Make ’em build a suite to replace the one they’ve destroyed. Right there on the same spot. Make ’em rent it to a worker bee. Or make ’em let the housing authority do it if they can’t seem to find the time themselves. No wiggle room. No cash in lieu. No exceptions.

Some would say that’s draconian. Some would say it’s downright commie. Some would say it’s tramping on property rights.

Bullshit.

The rights being tramped on are our rights, as a community, to protect the very thing that’s made us successful and will keep us successful in the future. They’re being tramped on by people who don’t want to share the vision with us. They’re being tramped on by people who would, by and large, be just as happy investing their money in any town they thought they’d earn a decent return in, destination resort or not.

By demanding they replace the suite they’ve destroyed, we’re only keeping them from taking our community apart.
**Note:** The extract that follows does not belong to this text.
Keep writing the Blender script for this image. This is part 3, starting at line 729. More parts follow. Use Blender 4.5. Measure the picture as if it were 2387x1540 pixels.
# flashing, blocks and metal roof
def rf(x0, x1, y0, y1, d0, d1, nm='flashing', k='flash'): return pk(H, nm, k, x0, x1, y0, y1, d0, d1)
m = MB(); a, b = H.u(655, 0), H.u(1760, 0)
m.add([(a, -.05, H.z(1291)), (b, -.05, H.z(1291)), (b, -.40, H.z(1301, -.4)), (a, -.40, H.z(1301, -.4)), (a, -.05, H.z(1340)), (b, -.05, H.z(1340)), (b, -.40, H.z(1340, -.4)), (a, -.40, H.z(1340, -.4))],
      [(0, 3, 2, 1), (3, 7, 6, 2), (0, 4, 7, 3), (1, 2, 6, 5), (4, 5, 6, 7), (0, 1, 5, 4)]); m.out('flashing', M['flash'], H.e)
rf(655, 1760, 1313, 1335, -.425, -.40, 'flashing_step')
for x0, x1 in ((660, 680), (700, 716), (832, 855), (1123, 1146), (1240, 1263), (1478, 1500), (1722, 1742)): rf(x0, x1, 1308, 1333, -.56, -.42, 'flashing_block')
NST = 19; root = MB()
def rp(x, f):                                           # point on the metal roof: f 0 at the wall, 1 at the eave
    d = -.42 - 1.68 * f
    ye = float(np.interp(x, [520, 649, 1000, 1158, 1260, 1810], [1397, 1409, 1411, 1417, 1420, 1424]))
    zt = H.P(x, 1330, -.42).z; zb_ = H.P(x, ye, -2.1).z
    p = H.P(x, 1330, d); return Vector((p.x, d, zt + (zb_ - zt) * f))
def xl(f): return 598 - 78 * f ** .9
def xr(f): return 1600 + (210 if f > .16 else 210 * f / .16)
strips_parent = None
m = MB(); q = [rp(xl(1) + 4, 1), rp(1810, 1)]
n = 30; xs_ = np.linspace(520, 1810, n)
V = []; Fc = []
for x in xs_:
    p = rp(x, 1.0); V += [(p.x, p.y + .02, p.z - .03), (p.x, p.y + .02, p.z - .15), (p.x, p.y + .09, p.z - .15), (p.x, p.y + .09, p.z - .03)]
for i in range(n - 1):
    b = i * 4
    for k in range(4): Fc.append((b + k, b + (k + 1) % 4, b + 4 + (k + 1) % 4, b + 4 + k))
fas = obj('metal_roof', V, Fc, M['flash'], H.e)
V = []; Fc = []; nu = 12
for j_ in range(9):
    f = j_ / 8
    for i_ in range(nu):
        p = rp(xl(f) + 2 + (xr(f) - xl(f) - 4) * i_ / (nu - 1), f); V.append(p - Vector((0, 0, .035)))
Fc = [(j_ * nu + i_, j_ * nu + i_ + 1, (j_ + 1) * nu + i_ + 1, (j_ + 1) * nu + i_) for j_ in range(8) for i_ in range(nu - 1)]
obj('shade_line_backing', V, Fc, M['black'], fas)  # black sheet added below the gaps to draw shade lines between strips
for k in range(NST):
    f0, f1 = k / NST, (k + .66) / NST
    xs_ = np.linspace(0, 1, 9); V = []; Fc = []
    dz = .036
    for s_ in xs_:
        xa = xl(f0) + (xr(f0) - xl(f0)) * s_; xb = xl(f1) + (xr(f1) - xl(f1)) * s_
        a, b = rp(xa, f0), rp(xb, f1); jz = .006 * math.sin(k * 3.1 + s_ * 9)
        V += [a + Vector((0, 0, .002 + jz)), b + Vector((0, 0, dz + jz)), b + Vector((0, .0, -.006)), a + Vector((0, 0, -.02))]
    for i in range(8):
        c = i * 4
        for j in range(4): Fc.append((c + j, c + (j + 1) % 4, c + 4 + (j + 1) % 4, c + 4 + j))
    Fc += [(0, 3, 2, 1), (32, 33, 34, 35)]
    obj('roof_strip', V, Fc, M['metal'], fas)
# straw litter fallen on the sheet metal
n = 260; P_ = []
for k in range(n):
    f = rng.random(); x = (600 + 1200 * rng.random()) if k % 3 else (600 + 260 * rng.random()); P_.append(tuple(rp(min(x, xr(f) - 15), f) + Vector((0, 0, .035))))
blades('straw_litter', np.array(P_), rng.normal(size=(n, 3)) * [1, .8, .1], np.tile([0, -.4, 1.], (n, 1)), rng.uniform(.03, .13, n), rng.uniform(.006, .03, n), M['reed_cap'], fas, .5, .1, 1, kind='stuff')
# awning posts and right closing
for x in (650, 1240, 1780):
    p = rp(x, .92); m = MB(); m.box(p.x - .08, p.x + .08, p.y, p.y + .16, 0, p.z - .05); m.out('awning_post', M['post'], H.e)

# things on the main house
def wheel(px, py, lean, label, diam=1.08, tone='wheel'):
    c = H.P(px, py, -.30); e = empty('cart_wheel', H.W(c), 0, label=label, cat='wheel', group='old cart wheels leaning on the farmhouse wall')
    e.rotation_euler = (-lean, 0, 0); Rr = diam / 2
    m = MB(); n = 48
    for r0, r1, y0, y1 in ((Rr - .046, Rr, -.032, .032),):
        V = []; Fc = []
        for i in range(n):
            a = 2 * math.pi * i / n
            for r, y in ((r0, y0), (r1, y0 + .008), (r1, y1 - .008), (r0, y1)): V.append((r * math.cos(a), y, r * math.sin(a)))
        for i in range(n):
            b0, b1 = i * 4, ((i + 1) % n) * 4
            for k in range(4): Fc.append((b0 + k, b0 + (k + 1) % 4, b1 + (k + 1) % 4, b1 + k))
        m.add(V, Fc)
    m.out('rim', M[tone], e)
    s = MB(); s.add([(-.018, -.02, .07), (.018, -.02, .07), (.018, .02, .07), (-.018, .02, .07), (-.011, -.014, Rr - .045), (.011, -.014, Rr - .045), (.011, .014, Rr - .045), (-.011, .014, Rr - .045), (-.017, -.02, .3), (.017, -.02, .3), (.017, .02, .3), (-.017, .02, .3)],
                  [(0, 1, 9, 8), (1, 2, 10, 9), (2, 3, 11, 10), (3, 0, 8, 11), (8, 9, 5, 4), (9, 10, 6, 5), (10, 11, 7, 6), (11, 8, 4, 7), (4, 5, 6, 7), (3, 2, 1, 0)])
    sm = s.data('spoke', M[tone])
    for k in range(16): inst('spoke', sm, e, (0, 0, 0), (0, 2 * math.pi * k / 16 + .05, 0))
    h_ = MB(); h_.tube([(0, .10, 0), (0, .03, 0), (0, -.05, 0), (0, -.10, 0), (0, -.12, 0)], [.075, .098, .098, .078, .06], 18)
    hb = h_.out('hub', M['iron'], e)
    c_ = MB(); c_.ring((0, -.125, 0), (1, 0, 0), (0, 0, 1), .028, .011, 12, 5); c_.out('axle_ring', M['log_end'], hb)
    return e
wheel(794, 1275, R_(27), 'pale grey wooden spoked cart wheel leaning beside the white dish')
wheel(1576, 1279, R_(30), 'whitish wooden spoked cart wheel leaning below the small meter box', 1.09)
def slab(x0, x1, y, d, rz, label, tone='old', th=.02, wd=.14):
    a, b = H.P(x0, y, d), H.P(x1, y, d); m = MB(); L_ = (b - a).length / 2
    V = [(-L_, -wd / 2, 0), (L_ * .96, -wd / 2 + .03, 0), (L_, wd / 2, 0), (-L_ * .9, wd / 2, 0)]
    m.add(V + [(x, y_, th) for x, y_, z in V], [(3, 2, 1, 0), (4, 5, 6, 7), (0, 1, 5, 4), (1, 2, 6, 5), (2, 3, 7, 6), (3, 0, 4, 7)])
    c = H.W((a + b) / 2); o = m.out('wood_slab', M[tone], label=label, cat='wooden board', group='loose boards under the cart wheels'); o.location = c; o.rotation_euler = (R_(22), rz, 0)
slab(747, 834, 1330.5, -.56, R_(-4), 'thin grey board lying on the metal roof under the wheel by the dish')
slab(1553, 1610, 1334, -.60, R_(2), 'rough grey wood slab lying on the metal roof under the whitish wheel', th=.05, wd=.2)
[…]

We’re ensuring our vibrant neighbourhoods stay that way and we’re forestalling what many would say is the inevitable ghettoization of our workforce. If they don’t want to do that, if they don’t want to buy into the vision, if they don’t want to be part of keeping us successful, screw ’em. Let ’em invest their money somewhere else or wait for the stock markets to come back.

This goal can be reached through zoning. No new sexy financial "tools" are needed. What’s needed is vision and backbone. We’ve got smart enough boys and girls at the muni to work out the details. What we need is smarter elected boys and girls with the political will to fight the good fight.

What we don’t need, at least not right away, is the Callaghan as a safety valve, as an outpost where we can mask this problem through growth, where we can create affordable neighbourhoods for employees and abandon our existing neighbourhoods to the investors. We need the Callaghan, but we need to protect our old neighbourhoods too.

Personally, I don’t think this goes far enough. I believe every house built or rebuilt in this valley ought to have a suite. But I don’t think that’s doable. I think protecting the ones we have is. We wouldn’t be putting a gun to anyone’s head and making them build something they didn’t want, we’d be keeping them from destroying something important to us.

I think most of you agree with me. I think you need to let everyone who’s running for council or mayor know it. I think you ought to demand it.

It’s not the only thing we should do to start dealing with affordability instead of just talking about it, but it’s my litmus test. Is it yours?